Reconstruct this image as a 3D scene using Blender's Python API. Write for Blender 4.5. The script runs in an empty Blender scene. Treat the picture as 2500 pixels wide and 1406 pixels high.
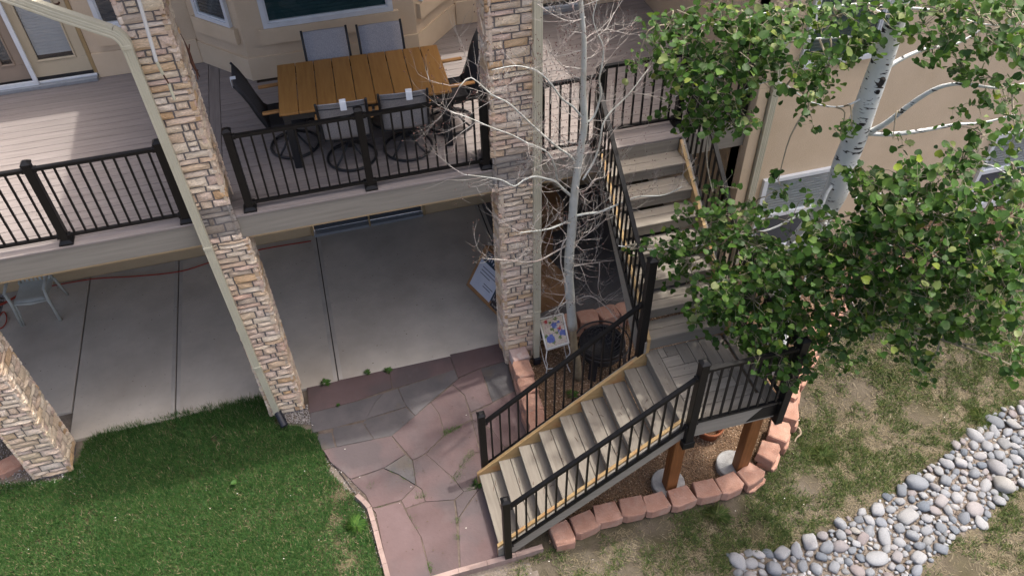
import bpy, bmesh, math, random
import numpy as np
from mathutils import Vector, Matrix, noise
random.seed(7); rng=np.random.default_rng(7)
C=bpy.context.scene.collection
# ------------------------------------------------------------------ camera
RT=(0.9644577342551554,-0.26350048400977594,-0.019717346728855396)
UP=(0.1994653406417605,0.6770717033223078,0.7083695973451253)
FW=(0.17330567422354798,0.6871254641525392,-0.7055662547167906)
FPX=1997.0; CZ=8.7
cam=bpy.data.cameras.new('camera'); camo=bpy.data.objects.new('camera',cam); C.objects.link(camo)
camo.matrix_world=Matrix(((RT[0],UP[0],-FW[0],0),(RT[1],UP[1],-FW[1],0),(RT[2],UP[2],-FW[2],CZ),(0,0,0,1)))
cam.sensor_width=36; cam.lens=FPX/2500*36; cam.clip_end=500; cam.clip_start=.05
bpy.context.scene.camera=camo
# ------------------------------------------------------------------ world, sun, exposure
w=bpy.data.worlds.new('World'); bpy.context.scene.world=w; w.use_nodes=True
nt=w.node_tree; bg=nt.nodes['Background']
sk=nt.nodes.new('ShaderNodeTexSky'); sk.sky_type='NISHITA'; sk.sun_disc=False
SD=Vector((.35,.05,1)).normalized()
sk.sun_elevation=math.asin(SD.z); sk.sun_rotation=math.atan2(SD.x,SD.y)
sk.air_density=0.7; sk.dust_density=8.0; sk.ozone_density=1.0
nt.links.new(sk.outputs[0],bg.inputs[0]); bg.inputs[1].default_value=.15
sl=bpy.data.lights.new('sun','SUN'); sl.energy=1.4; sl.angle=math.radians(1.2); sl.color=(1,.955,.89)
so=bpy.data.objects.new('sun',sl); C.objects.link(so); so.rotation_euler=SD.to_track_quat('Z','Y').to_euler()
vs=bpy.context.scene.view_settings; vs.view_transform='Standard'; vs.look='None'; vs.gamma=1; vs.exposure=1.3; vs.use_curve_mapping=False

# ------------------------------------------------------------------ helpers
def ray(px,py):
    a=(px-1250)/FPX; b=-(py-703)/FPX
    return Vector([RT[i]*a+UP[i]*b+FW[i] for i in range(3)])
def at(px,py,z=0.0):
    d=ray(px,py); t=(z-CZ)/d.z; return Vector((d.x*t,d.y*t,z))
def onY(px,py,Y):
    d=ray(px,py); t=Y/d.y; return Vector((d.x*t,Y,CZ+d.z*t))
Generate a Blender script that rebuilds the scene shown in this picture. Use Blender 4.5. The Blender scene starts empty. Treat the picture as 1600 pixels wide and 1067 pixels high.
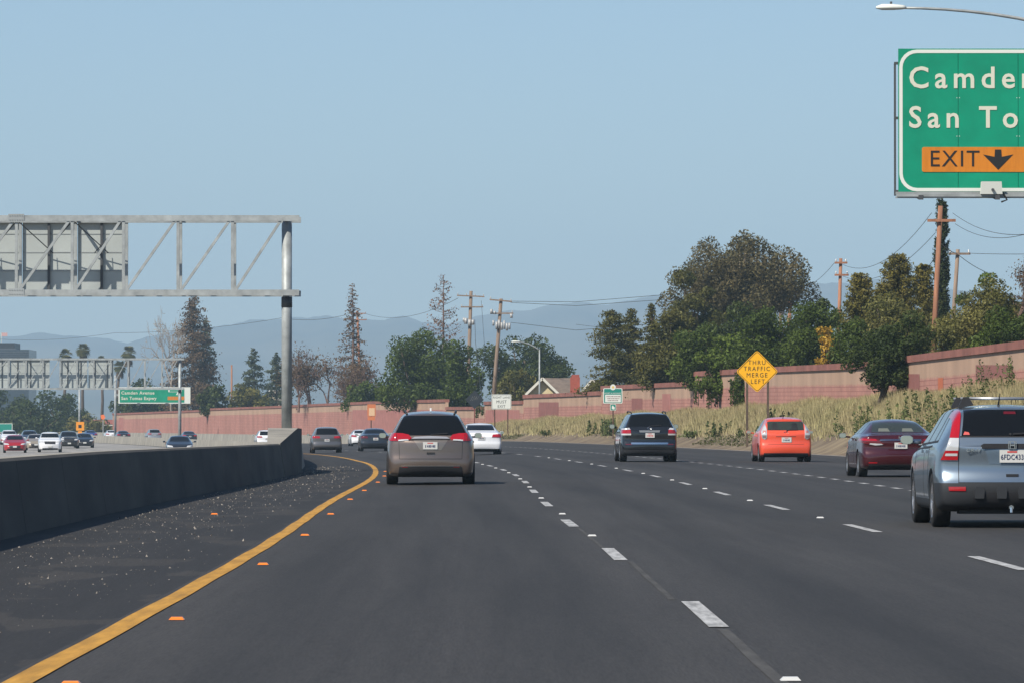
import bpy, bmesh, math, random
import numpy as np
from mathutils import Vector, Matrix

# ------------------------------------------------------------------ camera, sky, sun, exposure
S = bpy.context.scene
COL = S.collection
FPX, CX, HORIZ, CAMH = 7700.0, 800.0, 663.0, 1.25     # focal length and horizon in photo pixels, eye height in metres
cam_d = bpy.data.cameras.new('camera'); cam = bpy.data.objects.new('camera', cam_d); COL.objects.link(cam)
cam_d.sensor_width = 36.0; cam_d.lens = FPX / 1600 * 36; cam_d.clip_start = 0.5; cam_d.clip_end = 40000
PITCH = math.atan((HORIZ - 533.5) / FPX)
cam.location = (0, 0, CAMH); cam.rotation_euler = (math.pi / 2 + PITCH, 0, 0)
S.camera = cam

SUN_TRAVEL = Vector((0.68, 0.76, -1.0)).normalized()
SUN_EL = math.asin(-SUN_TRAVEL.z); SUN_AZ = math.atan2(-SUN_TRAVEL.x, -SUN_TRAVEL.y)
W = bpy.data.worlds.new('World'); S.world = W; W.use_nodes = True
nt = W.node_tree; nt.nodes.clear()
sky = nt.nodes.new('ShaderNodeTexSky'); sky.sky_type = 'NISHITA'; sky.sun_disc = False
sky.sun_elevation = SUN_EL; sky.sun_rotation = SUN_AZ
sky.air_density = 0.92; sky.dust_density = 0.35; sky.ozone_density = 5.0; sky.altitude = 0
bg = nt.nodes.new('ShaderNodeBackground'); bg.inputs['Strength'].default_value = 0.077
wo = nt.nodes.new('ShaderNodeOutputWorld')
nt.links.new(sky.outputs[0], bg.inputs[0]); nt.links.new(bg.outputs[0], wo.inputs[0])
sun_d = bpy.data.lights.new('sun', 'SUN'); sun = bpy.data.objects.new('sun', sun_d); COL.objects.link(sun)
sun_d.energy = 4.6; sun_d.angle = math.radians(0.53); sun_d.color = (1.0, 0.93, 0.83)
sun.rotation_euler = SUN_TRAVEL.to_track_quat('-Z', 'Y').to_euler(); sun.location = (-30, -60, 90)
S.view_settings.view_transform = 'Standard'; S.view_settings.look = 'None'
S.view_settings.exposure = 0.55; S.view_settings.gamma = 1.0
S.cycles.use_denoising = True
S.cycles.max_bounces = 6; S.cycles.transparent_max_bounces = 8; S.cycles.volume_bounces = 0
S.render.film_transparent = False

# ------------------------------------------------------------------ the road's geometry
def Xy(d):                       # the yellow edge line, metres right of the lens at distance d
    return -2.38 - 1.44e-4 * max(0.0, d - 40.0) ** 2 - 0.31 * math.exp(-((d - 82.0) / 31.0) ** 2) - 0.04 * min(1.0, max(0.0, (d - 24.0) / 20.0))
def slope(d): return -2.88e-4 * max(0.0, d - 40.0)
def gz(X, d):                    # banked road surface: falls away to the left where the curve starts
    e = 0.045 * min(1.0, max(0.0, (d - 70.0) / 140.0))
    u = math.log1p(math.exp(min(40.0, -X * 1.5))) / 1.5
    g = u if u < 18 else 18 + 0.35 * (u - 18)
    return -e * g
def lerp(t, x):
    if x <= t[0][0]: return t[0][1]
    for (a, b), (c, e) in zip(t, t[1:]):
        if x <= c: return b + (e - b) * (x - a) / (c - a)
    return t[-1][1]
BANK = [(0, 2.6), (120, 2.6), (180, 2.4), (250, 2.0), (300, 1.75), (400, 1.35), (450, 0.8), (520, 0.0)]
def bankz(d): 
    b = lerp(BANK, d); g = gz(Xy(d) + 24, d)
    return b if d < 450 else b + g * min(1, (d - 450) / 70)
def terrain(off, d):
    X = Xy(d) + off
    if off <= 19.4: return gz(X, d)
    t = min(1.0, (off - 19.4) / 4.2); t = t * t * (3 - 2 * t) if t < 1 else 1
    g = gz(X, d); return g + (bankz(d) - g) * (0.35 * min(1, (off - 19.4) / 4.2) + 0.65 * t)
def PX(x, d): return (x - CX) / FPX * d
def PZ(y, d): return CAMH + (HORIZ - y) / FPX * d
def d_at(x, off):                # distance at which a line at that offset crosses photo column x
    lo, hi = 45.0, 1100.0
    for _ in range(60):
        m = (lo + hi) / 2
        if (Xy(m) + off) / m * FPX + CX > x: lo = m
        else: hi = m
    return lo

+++

- [Problem details] Write out the lines beginning with the one that contains "Generate a Blender" and ending with the one that contains "S.camera = cam", exactly as given. Leave pictures out.

- [The completed task]
Generate a Blender script that rebuilds the scene shown in this picture. Use Blender 4.5. The Blender scene starts empty. Treat the picture as 1600 pixels wide and 1067 pixels high.
import bpy, bmesh, math, random
import numpy as np
from mathutils import Vector, Matrix

# ------------------------------------------------------------------ camera, sky, sun, exposure
S = bpy.context.scene
COL = S.collection
FPX, CX, HORIZ, CAMH = 7700.0, 800.0, 663.0, 1.25     # focal length and horizon in photo pixels, eye height in metres
cam_d = bpy.data.cameras.new('camera'); cam = bpy.data.objects.new('camera', cam_d); COL.objects.link(cam)
cam_d.sensor_width = 36.0; cam_d.lens = FPX / 1600 * 36; cam_d.clip_start = 0.5; cam_d.clip_end = 40000
PITCH = math.atan((HORIZ - 533.5) / FPX)
cam.location = (0, 0, CAMH); cam.rotation_euler = (math.pi / 2 + PITCH, 0, 0)
S.camera = cam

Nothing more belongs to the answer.